Подсознательно мне как режиссеру было очень приятно, что у меня крошечный сюжет для большого фильма. Мне хотелось рассказать историю, которая обладала бы собственным ритмом. Мне не хотелось торопиться.
Следующая проблема – как снимать фильм? Все мои предыдущие картины всегда тщательно готовились заранее. Я не жалею об этом, но, по правде говоря, иногда у меня было ощущение несвободы. В этот раз у меня было желание отдаться на волю фильму, как течению реки. Я решил использовать одновременно три камеры – вот почему я в конце концов потратил шестьдесят пять тысяч метров пленки. Впервые в жизни у меня возникло ощущение, что фильм ведет меня за собой. Я подчинился его воле.
Работа подчиняет своей воле художника, как степь подчиняет своей воле человека, будь он конный или пеший.
Степь должна стать – я вскоре ясно почувствовал это – самым большим откровением в фильме.
Степь – горизонтальное явление – для всех, кроме монголов. Для них степь – вертикальна.

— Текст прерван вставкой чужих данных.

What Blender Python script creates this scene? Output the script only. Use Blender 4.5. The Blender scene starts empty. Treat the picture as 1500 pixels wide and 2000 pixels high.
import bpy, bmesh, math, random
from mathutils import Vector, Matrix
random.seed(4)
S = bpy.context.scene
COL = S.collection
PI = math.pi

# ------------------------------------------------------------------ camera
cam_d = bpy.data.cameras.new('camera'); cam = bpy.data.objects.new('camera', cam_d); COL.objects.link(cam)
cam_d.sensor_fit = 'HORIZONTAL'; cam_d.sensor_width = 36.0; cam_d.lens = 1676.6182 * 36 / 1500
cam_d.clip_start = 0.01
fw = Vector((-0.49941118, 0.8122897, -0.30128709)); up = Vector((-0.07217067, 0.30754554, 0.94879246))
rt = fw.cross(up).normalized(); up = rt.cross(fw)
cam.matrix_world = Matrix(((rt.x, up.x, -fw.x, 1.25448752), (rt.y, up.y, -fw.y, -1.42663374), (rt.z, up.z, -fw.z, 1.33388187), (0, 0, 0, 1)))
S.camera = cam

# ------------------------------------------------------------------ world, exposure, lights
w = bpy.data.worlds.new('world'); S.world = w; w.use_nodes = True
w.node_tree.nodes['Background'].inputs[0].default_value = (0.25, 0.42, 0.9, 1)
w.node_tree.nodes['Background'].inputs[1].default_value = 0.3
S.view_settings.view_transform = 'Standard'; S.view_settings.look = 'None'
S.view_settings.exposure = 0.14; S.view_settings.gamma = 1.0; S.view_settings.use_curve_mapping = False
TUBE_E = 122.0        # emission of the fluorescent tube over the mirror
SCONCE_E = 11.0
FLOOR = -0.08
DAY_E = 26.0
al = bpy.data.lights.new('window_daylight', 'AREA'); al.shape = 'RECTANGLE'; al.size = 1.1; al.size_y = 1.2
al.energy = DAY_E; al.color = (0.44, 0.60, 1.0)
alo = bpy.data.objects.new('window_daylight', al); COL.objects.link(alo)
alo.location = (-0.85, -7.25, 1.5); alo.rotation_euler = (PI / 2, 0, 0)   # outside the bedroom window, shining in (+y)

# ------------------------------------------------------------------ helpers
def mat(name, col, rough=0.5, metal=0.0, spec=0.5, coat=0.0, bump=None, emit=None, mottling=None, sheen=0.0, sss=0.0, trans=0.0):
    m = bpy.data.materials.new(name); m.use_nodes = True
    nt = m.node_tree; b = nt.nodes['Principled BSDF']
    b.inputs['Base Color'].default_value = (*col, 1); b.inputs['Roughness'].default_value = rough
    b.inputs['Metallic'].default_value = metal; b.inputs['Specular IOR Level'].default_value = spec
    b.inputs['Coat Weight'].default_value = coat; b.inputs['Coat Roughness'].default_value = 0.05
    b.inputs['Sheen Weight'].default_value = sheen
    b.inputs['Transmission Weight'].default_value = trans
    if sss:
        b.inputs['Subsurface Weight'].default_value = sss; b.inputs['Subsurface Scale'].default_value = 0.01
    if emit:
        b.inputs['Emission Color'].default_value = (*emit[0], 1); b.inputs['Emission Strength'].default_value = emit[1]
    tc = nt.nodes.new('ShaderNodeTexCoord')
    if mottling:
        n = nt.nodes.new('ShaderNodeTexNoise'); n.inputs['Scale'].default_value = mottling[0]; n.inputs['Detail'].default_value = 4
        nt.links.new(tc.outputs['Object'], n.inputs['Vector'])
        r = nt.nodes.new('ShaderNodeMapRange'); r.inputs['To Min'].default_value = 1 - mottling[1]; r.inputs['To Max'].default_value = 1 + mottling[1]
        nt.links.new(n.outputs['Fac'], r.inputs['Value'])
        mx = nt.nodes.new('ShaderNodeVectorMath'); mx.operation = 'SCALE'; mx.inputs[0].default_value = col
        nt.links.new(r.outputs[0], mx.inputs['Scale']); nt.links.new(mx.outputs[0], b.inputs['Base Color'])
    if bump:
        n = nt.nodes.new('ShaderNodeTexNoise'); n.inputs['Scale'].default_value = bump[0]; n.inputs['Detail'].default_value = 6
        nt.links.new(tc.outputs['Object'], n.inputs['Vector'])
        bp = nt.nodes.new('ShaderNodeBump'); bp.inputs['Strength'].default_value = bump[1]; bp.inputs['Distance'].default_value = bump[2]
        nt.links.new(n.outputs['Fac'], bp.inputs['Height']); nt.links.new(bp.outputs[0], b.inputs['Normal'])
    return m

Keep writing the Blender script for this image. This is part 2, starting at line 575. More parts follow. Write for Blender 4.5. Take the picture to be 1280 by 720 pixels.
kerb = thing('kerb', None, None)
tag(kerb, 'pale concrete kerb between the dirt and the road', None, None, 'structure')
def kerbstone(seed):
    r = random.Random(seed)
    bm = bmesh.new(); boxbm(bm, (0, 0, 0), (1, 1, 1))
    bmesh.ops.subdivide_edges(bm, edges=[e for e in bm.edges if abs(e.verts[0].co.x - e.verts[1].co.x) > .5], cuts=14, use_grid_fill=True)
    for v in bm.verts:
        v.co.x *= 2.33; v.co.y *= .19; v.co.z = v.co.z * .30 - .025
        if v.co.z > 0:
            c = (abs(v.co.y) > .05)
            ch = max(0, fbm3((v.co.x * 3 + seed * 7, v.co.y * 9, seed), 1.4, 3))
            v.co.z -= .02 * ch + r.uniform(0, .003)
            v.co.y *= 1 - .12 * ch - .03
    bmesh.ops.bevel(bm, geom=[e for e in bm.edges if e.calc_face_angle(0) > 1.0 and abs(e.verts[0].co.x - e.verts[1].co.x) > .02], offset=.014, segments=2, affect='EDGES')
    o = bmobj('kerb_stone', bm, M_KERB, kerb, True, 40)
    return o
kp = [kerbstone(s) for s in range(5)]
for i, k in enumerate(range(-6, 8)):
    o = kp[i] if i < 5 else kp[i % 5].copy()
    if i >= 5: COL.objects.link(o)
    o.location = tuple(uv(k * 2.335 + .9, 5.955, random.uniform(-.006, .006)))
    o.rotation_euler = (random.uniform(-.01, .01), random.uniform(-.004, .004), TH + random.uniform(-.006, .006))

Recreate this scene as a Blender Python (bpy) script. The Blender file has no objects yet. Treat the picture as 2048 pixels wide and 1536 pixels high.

Увиденная глазами туриста, например, из окна поезда, степь горизонтальна: в ней нет ни леса, ни холмов. Но стоит вам остановиться… Вглядитесь и прислушайтесь, и если вы не будете нарушать покой степи своим присутствием, вам, может быть, будет позволено увидеть степь такой, какая она есть: божественное явление, как океан, как тайга, как пустыня. Тогда вы сможете погрузиться в нее, ощутить ее головокружительную вертикальность и растаять в ней. Ощутить ее звуки, воздух, аромат.
Самое главное, чему я научился, соприкоснувшись со степью, – это терпение, необходимое для того, чтобы, насколько возможно, стать самим собой, почувствовать себя частью природы.
Владимир Гостюхин в роли шофера Сергея
Жан Ренуар писал: «Сегодня я полагаю, что время сарказмов миновало и что единственное, что я могу принести в этот нелогичный… и жесткий мир, – это мою любовь». Эти слова меняют наше отношение к искусству и творчеству. Что, кроме любви, может предложить нам великий художник, который осознал абсурдность мира? Вот почему меня тошнит от потоков крови, заливающих наши экраны. Это отвратительно. Сцена в «Урге», в которой монгол убивает овцу, частично является ответом на все это. Животное там убивают, чтобы съесть и накормить детей. Овца, которую в действительности убивают, это та самая овца, которую съедают в следующей сцене. (Обычно мы предпочитаем не знать, что совершается для того, чтобы мы были сыты, но обедаем всегда с аппетитом.)